Hikaye malumdur hepimizce. Hz. İsa’ya zina etmiş iddiasıyla bir kadın getirilir. Hz. İsa’dan kadını cezalandırması istenir. Burada amaç aslında Hz. İsa’yı sınamaktır. Çünkü kendinden önceki Nebi Hz. Musa’nın şeriatına göre zina eden kadının taşlanması gerekir. Diğer taraftan Hz. İsa sürekli merhameti, merhametli olmayı, iyiliği, iyilik yapmayı tavsiye etmektedir. Kadını taşlatsa kendi merhamet anlayışıyla örtüşmeyecek, taşlatmasa Hz. Musa’nın şeriatına ters düşecektir. Hz. İsa o esnada yere bir ayna çizer ve herkesin buraya bakmasını ister. Aynada insanların yapıp ettiği her şey, bütün günahlar apaçık görünmektedir. Hz. İsa yerinden kalkıp: “İlk taşı günahsız olan atsın.” der. Başını çevirip baktığında etrafında taş atacak hiç kimseyi bulamaz. Herkes aynada kendini görmüştür. Taş atabilecek bir tek günahsız kimse yoktur ortalıkta. Herkes bir taraflara kaçışmıştır.
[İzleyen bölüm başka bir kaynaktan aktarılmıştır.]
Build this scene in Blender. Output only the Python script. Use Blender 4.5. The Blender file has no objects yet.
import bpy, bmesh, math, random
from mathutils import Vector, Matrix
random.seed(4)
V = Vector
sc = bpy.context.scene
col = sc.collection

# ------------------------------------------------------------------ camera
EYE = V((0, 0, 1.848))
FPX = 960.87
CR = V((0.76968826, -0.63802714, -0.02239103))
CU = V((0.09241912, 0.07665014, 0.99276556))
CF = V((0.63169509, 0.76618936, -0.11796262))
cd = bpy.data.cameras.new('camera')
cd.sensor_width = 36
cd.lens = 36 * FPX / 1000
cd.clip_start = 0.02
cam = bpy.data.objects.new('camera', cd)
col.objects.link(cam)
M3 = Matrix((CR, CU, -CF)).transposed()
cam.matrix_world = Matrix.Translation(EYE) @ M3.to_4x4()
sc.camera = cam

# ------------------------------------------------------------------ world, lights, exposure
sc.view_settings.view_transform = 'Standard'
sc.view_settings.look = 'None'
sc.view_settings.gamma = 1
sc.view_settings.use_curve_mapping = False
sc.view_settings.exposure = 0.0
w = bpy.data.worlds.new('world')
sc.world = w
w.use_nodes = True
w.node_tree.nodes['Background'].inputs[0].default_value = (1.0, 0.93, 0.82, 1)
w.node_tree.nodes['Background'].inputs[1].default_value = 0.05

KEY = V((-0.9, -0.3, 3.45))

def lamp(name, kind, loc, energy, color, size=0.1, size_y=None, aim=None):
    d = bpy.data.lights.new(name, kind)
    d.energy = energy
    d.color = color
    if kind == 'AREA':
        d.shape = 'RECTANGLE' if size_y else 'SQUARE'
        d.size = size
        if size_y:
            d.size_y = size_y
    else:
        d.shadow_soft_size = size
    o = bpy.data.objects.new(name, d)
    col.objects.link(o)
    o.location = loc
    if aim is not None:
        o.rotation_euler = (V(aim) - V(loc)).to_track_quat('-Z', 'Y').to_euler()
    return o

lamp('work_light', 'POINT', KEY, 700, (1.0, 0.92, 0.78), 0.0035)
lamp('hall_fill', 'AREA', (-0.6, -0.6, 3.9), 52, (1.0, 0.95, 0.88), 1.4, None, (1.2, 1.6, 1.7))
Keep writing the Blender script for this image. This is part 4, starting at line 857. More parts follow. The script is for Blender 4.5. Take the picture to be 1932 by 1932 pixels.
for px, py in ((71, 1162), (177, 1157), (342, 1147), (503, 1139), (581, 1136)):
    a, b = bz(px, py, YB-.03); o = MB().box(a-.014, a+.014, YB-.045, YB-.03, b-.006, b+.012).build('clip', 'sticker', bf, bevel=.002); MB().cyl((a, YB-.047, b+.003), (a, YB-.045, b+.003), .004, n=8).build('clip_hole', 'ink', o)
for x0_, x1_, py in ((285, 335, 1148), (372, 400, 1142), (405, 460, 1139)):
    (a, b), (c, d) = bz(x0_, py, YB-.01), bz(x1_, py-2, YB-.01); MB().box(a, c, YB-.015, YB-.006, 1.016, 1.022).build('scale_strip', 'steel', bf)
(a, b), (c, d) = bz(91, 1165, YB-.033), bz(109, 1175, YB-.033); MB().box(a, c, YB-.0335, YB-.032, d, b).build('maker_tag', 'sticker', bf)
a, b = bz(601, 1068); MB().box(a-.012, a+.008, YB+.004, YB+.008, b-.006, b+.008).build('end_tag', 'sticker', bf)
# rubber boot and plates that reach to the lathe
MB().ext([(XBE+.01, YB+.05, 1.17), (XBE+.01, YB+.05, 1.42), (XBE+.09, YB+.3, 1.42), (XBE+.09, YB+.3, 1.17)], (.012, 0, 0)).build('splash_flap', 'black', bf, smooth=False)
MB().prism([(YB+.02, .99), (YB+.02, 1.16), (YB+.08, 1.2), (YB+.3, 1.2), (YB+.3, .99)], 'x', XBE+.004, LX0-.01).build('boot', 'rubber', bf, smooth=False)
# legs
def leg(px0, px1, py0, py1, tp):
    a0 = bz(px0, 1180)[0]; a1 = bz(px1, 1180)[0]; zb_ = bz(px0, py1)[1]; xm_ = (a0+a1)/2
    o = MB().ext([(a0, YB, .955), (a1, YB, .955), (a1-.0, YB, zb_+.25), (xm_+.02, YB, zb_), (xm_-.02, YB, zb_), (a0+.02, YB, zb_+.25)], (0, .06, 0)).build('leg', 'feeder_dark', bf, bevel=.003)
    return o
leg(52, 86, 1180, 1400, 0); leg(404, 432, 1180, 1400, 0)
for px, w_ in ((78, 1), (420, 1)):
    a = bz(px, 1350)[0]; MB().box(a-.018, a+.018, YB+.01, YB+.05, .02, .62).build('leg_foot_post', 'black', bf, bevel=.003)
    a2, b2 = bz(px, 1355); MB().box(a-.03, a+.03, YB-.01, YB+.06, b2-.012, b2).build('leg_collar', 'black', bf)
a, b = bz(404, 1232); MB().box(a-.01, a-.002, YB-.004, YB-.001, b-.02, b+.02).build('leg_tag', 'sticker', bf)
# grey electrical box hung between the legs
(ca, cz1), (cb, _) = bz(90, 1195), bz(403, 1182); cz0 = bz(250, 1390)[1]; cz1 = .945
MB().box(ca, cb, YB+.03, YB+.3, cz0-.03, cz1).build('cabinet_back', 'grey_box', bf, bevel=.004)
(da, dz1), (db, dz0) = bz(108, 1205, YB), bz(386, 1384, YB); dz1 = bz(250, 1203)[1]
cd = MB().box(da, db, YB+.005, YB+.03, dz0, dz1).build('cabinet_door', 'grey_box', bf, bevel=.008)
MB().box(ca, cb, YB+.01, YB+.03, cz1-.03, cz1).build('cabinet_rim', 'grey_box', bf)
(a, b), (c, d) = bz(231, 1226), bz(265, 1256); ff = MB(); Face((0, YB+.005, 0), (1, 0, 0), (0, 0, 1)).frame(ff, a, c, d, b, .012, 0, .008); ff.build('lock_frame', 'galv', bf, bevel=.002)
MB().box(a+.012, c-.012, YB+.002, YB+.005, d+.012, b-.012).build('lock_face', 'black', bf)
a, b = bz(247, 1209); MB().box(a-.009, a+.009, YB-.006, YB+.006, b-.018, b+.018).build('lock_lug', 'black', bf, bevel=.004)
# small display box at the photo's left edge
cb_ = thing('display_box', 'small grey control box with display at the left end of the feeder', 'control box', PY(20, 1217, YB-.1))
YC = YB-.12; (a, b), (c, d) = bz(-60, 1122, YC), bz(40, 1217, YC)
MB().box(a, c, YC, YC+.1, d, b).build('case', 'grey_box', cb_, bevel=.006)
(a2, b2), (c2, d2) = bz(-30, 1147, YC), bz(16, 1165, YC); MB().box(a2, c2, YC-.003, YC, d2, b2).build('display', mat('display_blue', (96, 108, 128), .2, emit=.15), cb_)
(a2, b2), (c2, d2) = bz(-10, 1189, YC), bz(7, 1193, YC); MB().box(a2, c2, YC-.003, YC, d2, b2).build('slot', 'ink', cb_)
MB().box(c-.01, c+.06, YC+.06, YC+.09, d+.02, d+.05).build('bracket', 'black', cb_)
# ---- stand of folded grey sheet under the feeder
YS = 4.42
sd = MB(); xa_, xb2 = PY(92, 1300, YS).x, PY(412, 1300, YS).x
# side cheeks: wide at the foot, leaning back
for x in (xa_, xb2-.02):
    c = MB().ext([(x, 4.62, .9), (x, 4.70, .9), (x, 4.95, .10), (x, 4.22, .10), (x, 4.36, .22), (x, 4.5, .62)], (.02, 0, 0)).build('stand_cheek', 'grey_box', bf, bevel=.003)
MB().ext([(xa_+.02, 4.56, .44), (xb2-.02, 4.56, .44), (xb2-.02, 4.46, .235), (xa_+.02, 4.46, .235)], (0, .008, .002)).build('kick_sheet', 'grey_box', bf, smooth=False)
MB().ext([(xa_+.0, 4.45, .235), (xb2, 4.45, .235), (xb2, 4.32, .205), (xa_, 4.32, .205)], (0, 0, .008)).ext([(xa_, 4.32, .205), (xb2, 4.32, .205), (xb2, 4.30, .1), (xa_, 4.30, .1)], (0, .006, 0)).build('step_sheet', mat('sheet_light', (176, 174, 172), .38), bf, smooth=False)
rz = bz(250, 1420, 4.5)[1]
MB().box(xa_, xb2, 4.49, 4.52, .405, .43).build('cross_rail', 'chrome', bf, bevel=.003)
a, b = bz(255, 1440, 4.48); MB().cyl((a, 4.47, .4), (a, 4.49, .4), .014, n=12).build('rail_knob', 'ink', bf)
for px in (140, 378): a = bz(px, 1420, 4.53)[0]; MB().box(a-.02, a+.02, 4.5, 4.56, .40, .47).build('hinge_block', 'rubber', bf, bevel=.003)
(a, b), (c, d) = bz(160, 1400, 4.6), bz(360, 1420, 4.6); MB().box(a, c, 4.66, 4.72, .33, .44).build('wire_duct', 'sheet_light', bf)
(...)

İlginç değil mi? Günümüzde de bu tür olaylara sık sık rastlamıyor muyuz? Gücü elinde bulunduran, bulunudurmayan, bulunduramayan, çekemediğine iftira atmakta, taşlamakta ustalaştı .
Seçim dönemini düşünün, aday adaylığı başladığında itibaren bir sürü sahte sosyal medya hesabında türlü türlü suçlamalarla birbirlerine taş atmalar. Güç eline geçinde eleştirdiği herşeyi kendi de yapan insanlar. Paralel suçlamaları yapan, daha bir kaç gün önceye kadar aynı sistemin içinde olanlar... Ne ilginç değil mi?
Bir hikaye daha var, bu konuya yakın galiba. İki kör dolma yiyorlar. Biri, diğerine "ikişer ikişer yeme" diyor, diğeri şaşırıyor. "Sen de körsün nasıl anladın ikişer ikişer yediğimi," diyor. O da "ben de öyle yapıyorum, ondan anladım," diyor.
Eleştiri yaparken insaf ölçüsünü kaçırmayalım. Birbirimiz eleştirirken, "ben o durumda olsam ne yapardım" ı düşünüp karar verelim.
Kalın sağlıcakla...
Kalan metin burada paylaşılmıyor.